SHOOTING RAMIREZ wartet auf Vollendung

Man ist unweigerlich geflasht, wenn man den ersten Band von SHOOTING RAMIREZ gelesen hat: Zeichner Nicolas Petrimaux brennt ein visuell kunstvolles und grafisch üppiges Feuerwerk ab, dekoriert mit detailreichem Flair der 1980er-Jahre und präsentiert das Ganze noch mit ironischer Grundhaltung.

Sein Autorendebüt (als Zeichner hatte er zuvor bloß einen Zombies-überrennen-Paris-Comic gezeichnet) ist ein massiver Erfolg, in mehrere Sprachen übersetzt und wahrscheinlich Initialzündung für eine ganze Schule von Nachahmern (allein in Frankreich: NOUS N’IRON PAS À PAISLEY PARK, SPEEDBALL, LE LABO, BLASS LE CHAT, HIT THE ROAD, VIOLENT LOVE) – sowie GUN CRAZY, hier von mir analysiert.

Also: Alle waren voll des Lobes für SHOOTING RAMIREZ, 1. AKT (auf Deutsch erschienen 2019 bei schreiber&leser), inzwischen fortgesetzt mit Band 2, dem „2. Akt“. Siehe Link beim Verlag.

Die Crux am Comicjournalismus besteht darin, dass wir immer nur die Auftaktbände von Serien besprechen. (Kollege Jakubwosky hat jüngst beim Comicmagazin ALFONZ das Muster durchbrochen und den Gesamtlauf der Serie LINCOLN gewürdigt.)

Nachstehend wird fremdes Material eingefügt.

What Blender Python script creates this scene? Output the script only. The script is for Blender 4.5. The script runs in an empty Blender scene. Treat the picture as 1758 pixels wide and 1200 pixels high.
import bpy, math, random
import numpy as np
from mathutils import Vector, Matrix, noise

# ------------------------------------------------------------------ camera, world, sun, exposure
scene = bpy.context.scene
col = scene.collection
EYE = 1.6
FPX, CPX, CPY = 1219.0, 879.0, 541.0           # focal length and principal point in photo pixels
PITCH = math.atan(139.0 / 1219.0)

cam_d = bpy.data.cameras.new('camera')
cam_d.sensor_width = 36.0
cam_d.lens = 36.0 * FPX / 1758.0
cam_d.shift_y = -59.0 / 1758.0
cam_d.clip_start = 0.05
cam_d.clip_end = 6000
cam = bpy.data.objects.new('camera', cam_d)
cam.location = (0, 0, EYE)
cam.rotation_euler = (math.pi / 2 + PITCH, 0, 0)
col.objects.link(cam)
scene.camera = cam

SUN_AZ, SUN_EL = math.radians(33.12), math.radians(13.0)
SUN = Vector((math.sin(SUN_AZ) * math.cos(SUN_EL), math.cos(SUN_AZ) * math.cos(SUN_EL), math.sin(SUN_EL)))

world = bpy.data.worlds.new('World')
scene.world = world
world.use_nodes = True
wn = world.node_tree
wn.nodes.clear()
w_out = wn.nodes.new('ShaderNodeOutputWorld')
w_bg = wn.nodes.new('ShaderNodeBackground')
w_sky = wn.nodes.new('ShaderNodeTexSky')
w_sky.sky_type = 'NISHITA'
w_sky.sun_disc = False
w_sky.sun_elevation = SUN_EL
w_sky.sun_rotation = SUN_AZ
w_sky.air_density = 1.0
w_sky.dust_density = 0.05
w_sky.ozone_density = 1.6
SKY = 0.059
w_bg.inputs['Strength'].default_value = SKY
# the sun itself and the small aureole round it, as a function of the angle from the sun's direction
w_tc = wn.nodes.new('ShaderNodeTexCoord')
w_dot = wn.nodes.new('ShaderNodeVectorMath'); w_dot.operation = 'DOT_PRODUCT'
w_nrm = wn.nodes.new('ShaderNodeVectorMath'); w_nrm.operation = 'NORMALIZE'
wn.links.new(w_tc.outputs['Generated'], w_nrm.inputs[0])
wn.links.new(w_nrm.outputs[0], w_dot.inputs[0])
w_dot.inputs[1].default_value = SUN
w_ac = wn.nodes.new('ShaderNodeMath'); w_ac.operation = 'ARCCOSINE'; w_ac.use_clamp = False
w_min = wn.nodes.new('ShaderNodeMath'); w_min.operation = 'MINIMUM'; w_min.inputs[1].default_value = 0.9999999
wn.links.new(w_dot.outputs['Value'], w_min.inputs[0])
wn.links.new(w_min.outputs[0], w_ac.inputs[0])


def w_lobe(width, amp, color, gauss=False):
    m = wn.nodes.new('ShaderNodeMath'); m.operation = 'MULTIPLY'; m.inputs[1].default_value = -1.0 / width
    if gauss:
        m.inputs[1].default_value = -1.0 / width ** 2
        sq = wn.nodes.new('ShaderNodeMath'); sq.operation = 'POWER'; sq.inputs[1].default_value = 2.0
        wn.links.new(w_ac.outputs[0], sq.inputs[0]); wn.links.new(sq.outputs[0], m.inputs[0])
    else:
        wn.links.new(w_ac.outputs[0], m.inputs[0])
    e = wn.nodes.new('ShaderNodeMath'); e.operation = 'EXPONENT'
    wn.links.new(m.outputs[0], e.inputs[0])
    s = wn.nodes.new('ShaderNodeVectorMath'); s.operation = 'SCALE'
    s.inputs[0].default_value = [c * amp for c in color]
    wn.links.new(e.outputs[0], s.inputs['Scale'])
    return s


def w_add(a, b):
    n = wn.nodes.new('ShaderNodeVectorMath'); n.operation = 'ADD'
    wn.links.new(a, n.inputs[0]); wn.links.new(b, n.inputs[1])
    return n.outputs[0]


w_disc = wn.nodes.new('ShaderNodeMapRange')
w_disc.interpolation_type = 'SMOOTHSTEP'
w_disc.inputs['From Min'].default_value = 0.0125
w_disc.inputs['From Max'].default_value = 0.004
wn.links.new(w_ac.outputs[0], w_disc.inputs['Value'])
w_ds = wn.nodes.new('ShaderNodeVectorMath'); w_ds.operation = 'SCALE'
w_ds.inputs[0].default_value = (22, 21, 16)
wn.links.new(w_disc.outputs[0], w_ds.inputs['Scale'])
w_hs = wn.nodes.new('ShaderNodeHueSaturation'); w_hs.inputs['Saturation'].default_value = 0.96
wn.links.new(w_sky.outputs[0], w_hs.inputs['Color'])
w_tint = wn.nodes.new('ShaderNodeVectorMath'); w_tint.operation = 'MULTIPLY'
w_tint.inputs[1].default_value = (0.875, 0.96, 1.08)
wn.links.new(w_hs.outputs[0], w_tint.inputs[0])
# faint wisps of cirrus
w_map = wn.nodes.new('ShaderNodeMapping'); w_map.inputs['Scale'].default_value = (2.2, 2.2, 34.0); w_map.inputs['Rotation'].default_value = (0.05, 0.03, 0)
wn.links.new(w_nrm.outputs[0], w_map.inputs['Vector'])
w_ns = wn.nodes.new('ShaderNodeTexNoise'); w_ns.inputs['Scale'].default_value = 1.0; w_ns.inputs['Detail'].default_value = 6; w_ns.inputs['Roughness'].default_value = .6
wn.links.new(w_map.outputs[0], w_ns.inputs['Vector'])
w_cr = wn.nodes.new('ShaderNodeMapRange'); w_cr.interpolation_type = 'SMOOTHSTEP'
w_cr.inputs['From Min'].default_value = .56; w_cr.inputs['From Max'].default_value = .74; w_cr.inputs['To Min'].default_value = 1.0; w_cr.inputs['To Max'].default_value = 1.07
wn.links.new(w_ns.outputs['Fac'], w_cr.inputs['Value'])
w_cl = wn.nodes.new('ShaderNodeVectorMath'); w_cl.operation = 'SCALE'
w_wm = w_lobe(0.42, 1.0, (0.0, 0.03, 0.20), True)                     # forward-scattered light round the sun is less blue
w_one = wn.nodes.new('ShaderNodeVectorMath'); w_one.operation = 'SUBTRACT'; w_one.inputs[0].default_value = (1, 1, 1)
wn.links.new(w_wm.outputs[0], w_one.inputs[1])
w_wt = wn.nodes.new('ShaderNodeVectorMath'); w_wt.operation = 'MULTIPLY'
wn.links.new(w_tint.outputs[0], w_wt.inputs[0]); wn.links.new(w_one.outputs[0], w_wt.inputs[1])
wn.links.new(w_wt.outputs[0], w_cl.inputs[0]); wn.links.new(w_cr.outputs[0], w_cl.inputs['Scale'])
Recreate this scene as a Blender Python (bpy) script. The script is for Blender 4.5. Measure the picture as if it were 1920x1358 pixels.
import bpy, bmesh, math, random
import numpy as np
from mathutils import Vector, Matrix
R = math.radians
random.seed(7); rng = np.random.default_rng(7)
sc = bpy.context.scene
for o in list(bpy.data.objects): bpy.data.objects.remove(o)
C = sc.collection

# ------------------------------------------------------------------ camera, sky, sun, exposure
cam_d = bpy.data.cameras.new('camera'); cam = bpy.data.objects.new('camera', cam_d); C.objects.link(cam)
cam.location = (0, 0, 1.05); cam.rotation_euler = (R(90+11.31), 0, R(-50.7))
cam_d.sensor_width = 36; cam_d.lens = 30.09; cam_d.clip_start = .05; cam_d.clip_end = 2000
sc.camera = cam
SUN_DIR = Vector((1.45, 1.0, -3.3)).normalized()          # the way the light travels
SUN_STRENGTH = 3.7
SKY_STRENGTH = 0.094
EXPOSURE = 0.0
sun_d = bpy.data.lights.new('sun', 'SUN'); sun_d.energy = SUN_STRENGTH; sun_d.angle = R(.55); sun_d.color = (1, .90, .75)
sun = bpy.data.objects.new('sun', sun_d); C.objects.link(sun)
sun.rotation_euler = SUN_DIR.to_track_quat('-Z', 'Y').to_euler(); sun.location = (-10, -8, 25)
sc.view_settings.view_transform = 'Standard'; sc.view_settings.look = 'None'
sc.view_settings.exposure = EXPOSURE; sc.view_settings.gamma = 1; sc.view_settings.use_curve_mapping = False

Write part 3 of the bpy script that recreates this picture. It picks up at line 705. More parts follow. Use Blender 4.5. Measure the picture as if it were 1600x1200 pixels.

Ich werde immerhin nun eine Analyse der beiden ersten Bände von SHOOTING RAMIREZ liefern (dramatischerweise ist die Albenreihe nicht abgeschlossen, denn der abschließende dritte Band hängt hinterher, seine Erscheinung steht momentan noch in den Sternen!).

Worum geht’s in diesem Comicknaller aus Frankreich? Nehmen wir erst mal den Pressetext:

Jack Ramirez hat es bei Robotop-Hauhaltsgeräte zum Mitarbeiter des Jahres gebracht: ein stiller, allseits beliebter Mann – kein Wunder, er ist stumm. Durch eine zufällige Begegnung gerät er ins Visier der mexikanischen Drogen-Mafia, die ihn lieber jetzt als gleich um die Ecke bringen würde. Eine Verwechslung? Die perfekte Tarnung? Eine raffinierte Falle!? Vor einer Kulisse mit Vintage-Originaldekor beginnt eine verrückte Hetzjagd voll atemberaubender Wendungen.“

Sie sahen Jaques („Jack“) Ramirez, der sich ins Wochenende verabschiedet. Er möchte auf ein Rockfestival nach Stone Creek, wo die Band auftritt, bei der seine verstorbene Frau Schlagzeugerin war.
Auf der Straße jedoch begegnet er der Schauspielerin Chelsea Tyler, die seiner Frau zum Verwechseln ähnlich sieht. Zugleich ist Chelsea mit ihrer Freundin Dakota Smith auf einem Höllentrip durch Amerika: Die beiden rauben Geschäfte und Banken aus und driften ziellos durch die Gegend.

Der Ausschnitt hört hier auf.